For other characters accessible via the keyboard, you can turn to OS X’s Keyboard Viewer. Before you use Keyboard Viewer for the first time, you must go to the Keyboard pane of System Preferences, and on the Keyboard tab, make sure the box for Show Keyboard and Character Viewers In Menu Bar is checked. This adds the Input Menu to the menu bar.

Choose Show Keyboard Viewer from this menu, and you’ll see an onscreen representation of your keyboard. (This virtual keyboard matches your physical keyboard’s layout, so it may not look exactly like what you see in this video.) By default, you see standard keys, but if you press modifier keys – Shift, Command, Option and Control – or combinations of modifier keys, you’ll notice that the keys on the screen change. For example, pressing Shift and Option changes the K key to an Apple symbol (). This means that you can type an Apple symbol at any time by pressing Shift+Option+K, even if Keyboard Viewer isn’t open. (You can also click the key in Keyboard Viewer to type it immediately.)

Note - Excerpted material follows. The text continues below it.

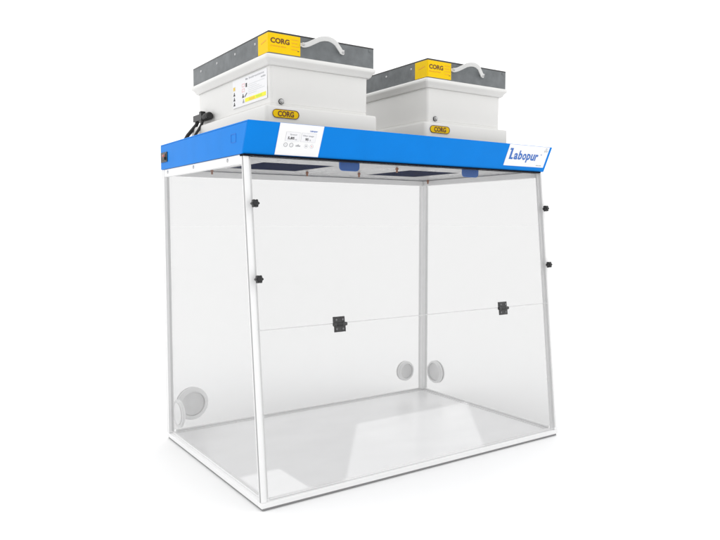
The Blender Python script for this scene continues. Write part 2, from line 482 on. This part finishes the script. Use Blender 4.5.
for i in range(6):
    b.rect(HP, pu(.43) + i * .0026, pv(.70), pu(.43) + i * .0026 + .0015, pv(.70) + .003 + .0012 * ((i * 5) % 4), e0 - .0004, e2, M['grey2'])
b.rect(HP, pu(.655), pv(.68), pu(.685), pv(.65), e0 - .0004, e2, M['grey2'])
b.rect(HP, pu(.79), pv(.685), pu(.81), pv(.645), e0 - .0004, e2, M['pink'])
b.rect(HP, pu(.32), pv(.675), pu(.34), pv(.655), e0 - .0004, e2, M['grey1'])
b.rect(HP, pu(.19), pv(.68), pu(.21), pv(.65), e0 - .0004, e2, M['grey1'])
b.build('control_panel', hood, smooth=False)

# logo plate
b = MB()
xa, xb, sa, sb = 0.985, 1.189, 0.0165, HL - 0.0012
b.rect(HP, xa, sa, xb, sb, 0.0002, 0.0014, M['paper'])
pw, ph = xb - xa, sb - sa
bl = pv(.69)
# tall L with a small head serif and a foot
x0 = pu(.055)
b.poly(HP, [(x0 + .004, bl), (x0 + .022, bl), (x0 + .022, bl + .007), (x0 + .0125, bl + .007), (x0 + .0125, bl + .040), (x0 - .002, bl + .040), (x0 - .002, bl + .0335), (x0 + .004, bl + .0335)], e0 - .0004, e2, M['lblue'])
# remaining letters share one baseline; p hangs below it
cw = (0.755 * pw - .026) / 6
for i, ch in enumerate('abopur'):
    lw = cw * .86
    xl = x0 + .026 + i * cw
    hh, dz = {'b': (.0335, 0), 'p': (.0325, -.009)}.get(ch, (.0235, -.0003))
    b.text(HP, ch, xl, bl + dz, lw * (.8 if ch == 'r' else 1), hh, e0, e2, M['lblue'], .028)
b.text(HP, 'TM', pu(.825), bl + .0215, .006, .0035, e0, e2, M['lblue'])
for k in range(7):     # a line of print too small to read
    b.rect(HP, pu(.80) + k * .0041, pv(.93), pu(.80) + k * .0041 + .0024, pv(.93) + (.0022, .0032, .0022, .0022)[k % 4], e0 - .0004, e2, M['grey2'])
# small triangular leaf mark, upper right
for k in range(3):
    q = math.pi / 2 + k * 2 * math.pi / 3
    cx, cy = pu(.93) + .0055 * math.cos(q), pv(.17) + .0055 * math.sin(q)
    b.ring(HP, cx, cy, .0034, .0010, e0 - .0004, e2, M['grey2'], 12)
b.build('logo_plate', hood, smooth=False)

# power switch on the left end of the hood, and a shallow cover plate
LP = plane((X0, 0, 0), (0, -1, 0), (0, 0, 1), (-1, 0, 0))     # a = -y
b = MB()
b.rect(LP, -0.772, 0.992, -0.708, 1.026, 0.0002, 0.003, M['black'])
b.rect(LP, -0.760, 0.997, -0.720, 1.021, 0.0028, 0.0045, M['black2'])
b.poly(LP, [(-0.758, 0.999), (-0.722, 0.999), (-0.722, 1.009), (-0.758, 1.009)], 0.0044, 0.0075, M['black'])
b.ring(LP, -0.748, 1.012, 0.0055, 0.0018, 0.004, 0.0056, M['pink'], 14)
b.rect(LP, -0.738, 1.005, -0.730, 1.018, 0.004, 0.0056, M['red'])
b.build('power_switch', hood, 0.0006)
b = MB()
b.frame_rect(LP, -0.166, 1.002, -0.132, 1.026, 0.0012, 0.0001, 0.0008, M['seam'])
b.build('cover_plate', hood, smooth=False)

# ------------------------------------------------------------------ filter housings on the hood
def rrect(x0, y0, x1, y1, r, z, n=5):
    P = []
    for cx, cy, a in ((x1 - r, y0 + r, -90), (x1 - r, y1 - r, 0), (x0 + r, y1 - r, 90), (x0 + r, y0 + r, 180)):
        for i in range(n + 1):
            q = math.radians(a + 90 * i / n)
            P.append((cx + r * math.cos(q), cy + r * math.sin(q), z))
    return P
BX, BY, PW, PD = 0.1065, 0.1673, 0.3951, 0.6095
ZP, ZF0, ZF1, ZC = 1.121, 1.2425, 1.2677, 1.3327
def loft(bb, rings, m):
    n = len(rings[0]); V = [p for r in rings for p in r]; F = [tuple(reversed(range(n))), tuple(range((len(rings) - 1) * n, len(rings) * n))]
    for k in range(len(rings) - 1):
        for i in range(n):
            j = (i + 1) % n
            F.append((k * n + i, k * n + j, (k + 1) * n + j, (k + 1) * n + i))
    bb.add(V, F, m)
hs = thing('filter_housing', (BX + PW / 2, BY + PD / 2, HH + .0004),
           'white filter housing on the hood with an instruction sheet stuck on its side', 'filter housing', 'white filter housings on the blue hood')
b = MB()
x1, y1 = BX + PW, BY + PD
loft(b, [rrect(BX, BY, x1, y1, .012, HH + .0006), rrect(BX, BY, x1, y1, .012, ZP - .006), rrect(BX + .002, BY + .002, x1 - .002, y1 - .002, .011, ZP - .001), rrect(BX + .006, BY + .006, x1 - .006, y1 - .006, .010, ZP)], M['shell'])
b.build('plinth', hs)
b = MB()
loft(b, [rrect(BX + .026, BY + .020, x1 - .026, y1 - .020, .010, ZP + .0004), rrect(BX + .026, BY + .020, x1 - .026, y1 - .020, .010, ZP + .0085),
         rrect(BX + .0268, BY + .0208, x1 - .0268, y1 - .0208, .010, ZP + .009), rrect(BX + .0268, BY + .0208, x1 - .0268, y1 - .0208, .010, ZP + .0105),
         rrect(BX + .026, BY + .020, x1 - .026, y1 - .020, .010, ZP + .011), rrect(BX + .0245, BY + .0195, x1 - .0245, y1 - .0195, .010, ZF0 - .004)], M['shell'])
b.build('housing_body', hs)
b = MB()
F4 = .0044
loft(b, [rrect(BX + F4 + .014, BY + .013, x1 - F4 - .014, y1 - .013, .010, ZF0 - .0036), rrect(BX + F4 + .010, BY + .009, x1 - F4 - .010, y1 - .009, .010, ZF0 + .0005),
         rrect(BX + F4 + .006, BY + .0055, x1 - F4 - .006, y1 - .0055, .010, ZF0 + .009),
         rrect(BX + F4 + .001, BY + .0002, x1 - F4 - .001, y1 - .0002, .010, ZF0 + .0125), rrect(BX + F4, BY - .001, x1 - F4, y1 + .001, .010, ZF0 + .015),
         rrect(BX + F4, BY - .001, x1 - F4, y1 + .001, .010, ZF1 - .003), rrect(BX + F4 + .002, BY + .001, x1 - F4 - .002, y1 - .001, .009, ZF1)], M['shell'])
b.build('flange', hs)
# lock screw above the plinth
b = MB()
c = Vector((0.166, BY + .0200, 1.1365))
b.lathe(c, (0, -1, 0), [(0, 0), (.0075, 0), (.0075, .003), (.0055, .005), (.0055, .009), (.003, .011), (0, .011)], M['steel_screw'], 20)
b.ring(plane(c, (1, 0, 0), (0, 0, 1), (0, -1, 0)), 0, 0, .0085, .0022, .0002, .0036, M['ink'], 20)
b.build('lock_screw', hs)
# round-ended yellow plate on the plinth front
QP = plane((0, BY, 0), (1, 0, 0), (0, 0, 1), (0, -1, 0))
def stadium(x0, z0, x1, z1, n=8):
    r = (z1 - z0) / 2; zc = (z0 + z1) / 2
    return [(x1 - r + r * math.cos(q), zc + r * math.sin(q)) for q in [-math.pi / 2 + math.pi * i / n for i in range(n + 1)]] + \
           [(x0 + r + r * math.cos(q), zc + r * math.sin(q)) for q in [math.pi / 2 + math.pi * i / n for i in range(n + 1)]]
b = MB()
b.poly(QP, stadium(.1275, 1.0855, .2150, 1.1105), .0002, .0028, M['brown'])
b.poly(QP, stadium(.1280, 1.0870, .2115, 1.1080), .0020, .0034, M['yellow'])
b.text(QP, 'CORG', .1435, 1.0895, .053, .0165, .0034, .0040, M['brown'], .035)
b.build('name_plate', hs)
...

Note that Keyboard Viewer reflects the available characters in the frontmost app’s current font, so a particular key combination may produce different results in a different app or font.

Using Character Viewer

What about characters you can’t access from the keyboard? From the same Input Menu, choose Show Character Viewer, and you see a window listing any special character your Mac is able to produce, organised by category. Select a category on the left, and you see all the characters available in that category. Double-click a character to ‘type’ it in the frontmost application.

Character Viewer offers a few other useful features. The Recently Used list makes it easy to reuse recently typed characters, while the Favourites list includes any character you’ve designated as a favourite. The details area on the right shows a larger version of the selected character, along with more information about it, similar characters and variations available in other fonts. (You can right-click any character to copy its detailed information to the clipboard for pasting elsewhere.)

Perhaps most useful is Character Viewer’s search field. If you know what you’re looking for, but you can’t find it, type part of the character’s name – such as euro or smil – to show only matching characters.